Zuckerberg è rimasto troppo a lungo attaccato a quel misto di sincerità e ingenuità deliberata. Quello che non è mai riuscito a comprendere appieno, infatti, è che la società che aveva creato era destinata a diventare un modello per tutta l’umanità, il riflesso digitale di masse di persone di tutto il pianeta. Comprese le peggiori. Ciò dipese dal fatto che Zuckerberg si stava specializzando in informatica e interruppe gli studi in anticipo, senza frequentare corsi di materie umanistiche che avrebbero potuto metterlo in guardia nei confronti degli aspetti peggiori della natura umana? Forse. O dipese dal fatto che da allora è sempre rimasto immerso nell’ottimismo a oltranza della Silicon Valley, dove è proibito aspettarsi un risultato negativo? Probabile. Può essere che, sebbene l’obiettivo iniziale fosse quello di “mettere in contatto le persone”, egli non sia mai riuscito a prevedere che la piattaforma dovesse essere responsabile di quelle persone anche quando si comportavano male? Oh, certo. E, infine, può essere che la mentalità stessa di Facebook, per la quale le- cifre- salgono- sempre- e- sono- sempre- in- attivo, lo abbia accecato nei confronti delle scorciatoie imboccate durante la fase di crescita del suo servizio? Assolutamente sì.
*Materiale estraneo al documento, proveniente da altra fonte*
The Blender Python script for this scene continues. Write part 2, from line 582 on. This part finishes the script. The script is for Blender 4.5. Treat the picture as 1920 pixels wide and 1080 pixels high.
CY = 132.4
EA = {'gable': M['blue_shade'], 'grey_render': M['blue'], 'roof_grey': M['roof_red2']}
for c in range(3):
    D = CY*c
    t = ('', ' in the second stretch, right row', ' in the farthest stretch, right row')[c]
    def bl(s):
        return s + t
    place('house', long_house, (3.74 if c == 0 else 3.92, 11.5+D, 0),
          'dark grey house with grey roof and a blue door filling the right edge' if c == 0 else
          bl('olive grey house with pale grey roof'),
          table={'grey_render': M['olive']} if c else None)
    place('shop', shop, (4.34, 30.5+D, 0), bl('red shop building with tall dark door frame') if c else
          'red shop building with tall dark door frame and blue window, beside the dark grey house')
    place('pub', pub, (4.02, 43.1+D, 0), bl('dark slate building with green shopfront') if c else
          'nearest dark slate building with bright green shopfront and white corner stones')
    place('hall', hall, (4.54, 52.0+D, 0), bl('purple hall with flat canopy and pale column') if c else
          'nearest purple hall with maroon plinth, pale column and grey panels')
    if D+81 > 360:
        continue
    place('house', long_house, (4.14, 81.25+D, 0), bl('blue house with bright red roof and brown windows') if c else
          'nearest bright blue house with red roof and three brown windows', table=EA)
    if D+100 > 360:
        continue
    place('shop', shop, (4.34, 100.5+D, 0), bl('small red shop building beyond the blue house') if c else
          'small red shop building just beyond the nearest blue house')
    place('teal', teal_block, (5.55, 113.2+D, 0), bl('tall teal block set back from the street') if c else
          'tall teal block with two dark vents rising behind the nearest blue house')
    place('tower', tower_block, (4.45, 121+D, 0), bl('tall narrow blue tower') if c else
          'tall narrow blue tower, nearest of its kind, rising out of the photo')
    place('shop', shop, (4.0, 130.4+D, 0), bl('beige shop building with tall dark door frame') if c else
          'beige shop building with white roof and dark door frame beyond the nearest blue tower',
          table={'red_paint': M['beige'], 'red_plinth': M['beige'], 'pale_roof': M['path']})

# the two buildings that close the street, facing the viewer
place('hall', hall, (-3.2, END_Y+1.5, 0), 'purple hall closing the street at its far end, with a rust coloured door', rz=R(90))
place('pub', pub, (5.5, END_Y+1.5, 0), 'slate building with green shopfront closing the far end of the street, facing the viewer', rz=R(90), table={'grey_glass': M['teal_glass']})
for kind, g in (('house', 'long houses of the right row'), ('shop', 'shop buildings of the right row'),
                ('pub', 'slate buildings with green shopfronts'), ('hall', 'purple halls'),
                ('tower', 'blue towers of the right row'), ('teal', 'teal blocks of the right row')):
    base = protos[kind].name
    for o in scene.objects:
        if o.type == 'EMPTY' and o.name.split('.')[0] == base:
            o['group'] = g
Ci si sarebbe potuti aspettare che tutto il tempo che è passato, tutti i soldi e il potere che ha accumulato lo avessero reso saggio. E invece no. Ho chiesto più volte a Zuckerberg come si sentisse, a livello personale, per i danni arrecati dalla sua creazione. Iniziava a comprendere il potere che aveva per le mani e che il mondo che controlla non è un posto così roseo? «Probabilmente » , ha ammesso, Facebook era « troppo concentrata sugli aspetti positivi e non abbastanza su quelli negativi». È ragionevole. Ma fargli ammettere un qualsiasi dispiacere personale è stato impossibile. « Provo un profondo senso di responsabilità su come porre rimedio al problema — ha continuato — credo che si debba essere disposti a commettere alcuni errori quando si dirige un’azienda e si vuole essere innovativi. Non credo però che sia accettabile ripetere gli stessi errori più volte». È la classica risposta degli ingegneri benintenzionati della Silicon Valley che lascia molte persone interdette per ciò che concerne, per dirne una, la manipolazione della democrazia. Tenere alla larga cattivi attori come i russi è stato e sarà sempre più costoso. Potrebbe essere addirittura impossibile. Facebook, in ogni caso, avrebbe potuto fare e deve fare molto di più.

Adesso, Zuckerberg sta cercando di sedare ogni dibattito a Washington su come regolamentare la sua azienda in base a quello che un giorno mi disse che era: un servizio pubblico. Ha anche trascorso l’ultimo mese ad andare a cena con accademici esperti in libertà di espressione e propaganda per capire come procedere. Chiamatela l’istruzione di Mark Zuckerberg e della Silicon Valley, ma è un’educazione a spese del mondo intero. Ed è impossibile calcolare quanto sia costata. E quanto costerà.